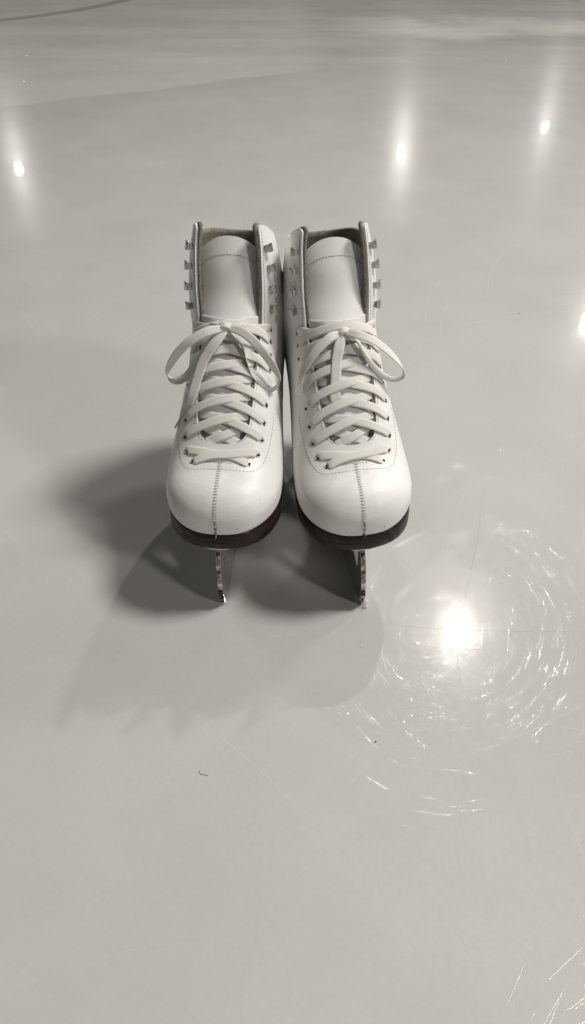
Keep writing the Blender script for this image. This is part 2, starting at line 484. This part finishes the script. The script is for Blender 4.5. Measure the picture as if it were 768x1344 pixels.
def make_blade_mesh():
    cu = bpy.data.curves.new('b', 'CURVE'); cu.dimensions = '2D'; cu.fill_mode = 'BOTH'
    cu.extrude = .20 * CM; cu.bevel_depth = .012 * CM; cu.bevel_resolution = 0
    o_, hs = blade_profile()
    for pl in [o_] + hs:
        sp = cu.splines.new('POLY'); sp.points.add(len(pl) - 1); sp.use_cyclic_u = True
        for p, (y, z) in zip(sp.points, pl): p.co = (y * CM, z * CM, 0, 1)
    ob = bpy.data.objects.new('b', cu); COL.objects.link(ob)
    bpy.context.view_layer.update()
    me = bpy.data.meshes.new_from_object(ob.evaluated_get(bpy.context.evaluated_depsgraph_get()))
    bpy.data.objects.remove(ob)
    for v in me.vertices: v.co = (v.co.z, v.co.x, v.co.y)
    for p in me.polygons: p.use_smooth = False
    me.materials.clear(); me.materials.append(CHROME); me.materials.append(PICK)
    for p in me.polygons:
        c = p.center
        if c.y < 1.6 * CM and abs(p.normal.x) < .7: p.material_index = 1
    return me
BLADE = None

# camera model (shared by the bow helper, which only turns photo measurements into boot coordinates)
CAM = Vector((0, -0.524, 0.557)); PITCH = math.radians(40); FPX = 1100
def unproj(px, py, Y):
    x, y = (px - 384) / FPX, -(py - 672) / FPX
    d = Vector((x, math.cos(PITCH) + y * math.sin(PITCH), -math.sin(PITCH) + y * math.cos(PITCH)))
    t = (Y * CM - CAM.y) / d.y; return CAM + d * t
def proj(p):
    d = Vector(p) - CAM; zc = d.y * math.cos(PITCH) - d.z * math.sin(PITCH); yc = d.y * math.sin(PITCH) + d.z * math.cos(PITCH)
    return (384 + FPX * d.x / zc, 672 - FPX * yc / zc)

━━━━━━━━

• What to do: Print each line of the material above exactly, with the pictures removed from your copy.

• Solved exercise:
Keep writing the Blender script for this image. This is part 2, starting at line 484. This part finishes the script. The script is for Blender 4.5. Measure the picture as if it were 768x1344 pixels.
def make_blade_mesh():
    cu = bpy.data.curves.new('b', 'CURVE'); cu.dimensions = '2D'; cu.fill_mode = 'BOTH'
    cu.extrude = .20 * CM; cu.bevel_depth = .012 * CM; cu.bevel_resolution = 0
    o_, hs = blade_profile()
    for pl in [o_] + hs:
        sp = cu.splines.new('POLY'); sp.points.add(len(pl) - 1); sp.use_cyclic_u = True
        for p, (y, z) in zip(sp.points, pl): p.co = (y * CM, z * CM, 0, 1)
    ob = bpy.data.objects.new('b', cu); COL.objects.link(ob)
    bpy.context.view_layer.update()
    me = bpy.data.meshes.new_from_object(ob.evaluated_get(bpy.context.evaluated_depsgraph_get()))
    bpy.data.objects.remove(ob)
    for v in me.vertices: v.co = (v.co.z, v.co.x, v.co.y)
    for p in me.polygons: p.use_smooth = False
    me.materials.clear(); me.materials.append(CHROME); me.materials.append(PICK)
    for p in me.polygons:
        c = p.center
        if c.y < 1.6 * CM and abs(p.normal.x) < .7: p.material_index = 1
    return me
BLADE = None

# camera model (shared by the bow helper, which only turns photo measurements into boot coordinates)
CAM = Vector((0, -0.524, 0.557)); PITCH = math.radians(40); FPX = 1100
def unproj(px, py, Y):
    x, y = (px - 384) / FPX, -(py - 672) / FPX
    d = Vector((x, math.cos(PITCH) + y * math.sin(PITCH), -math.sin(PITCH) + y * math.cos(PITCH)))
    t = (Y * CM - CAM.y) / d.y; return CAM + d * t
def proj(p):
    d = Vector(p) - CAM; zc = d.y * math.cos(PITCH) - d.z * math.sin(PITCH); yc = d.y * math.sin(PITCH) + d.z * math.cos(PITCH)
    return (384 + FPX * d.x / zc, 672 - FPX * yc / zc)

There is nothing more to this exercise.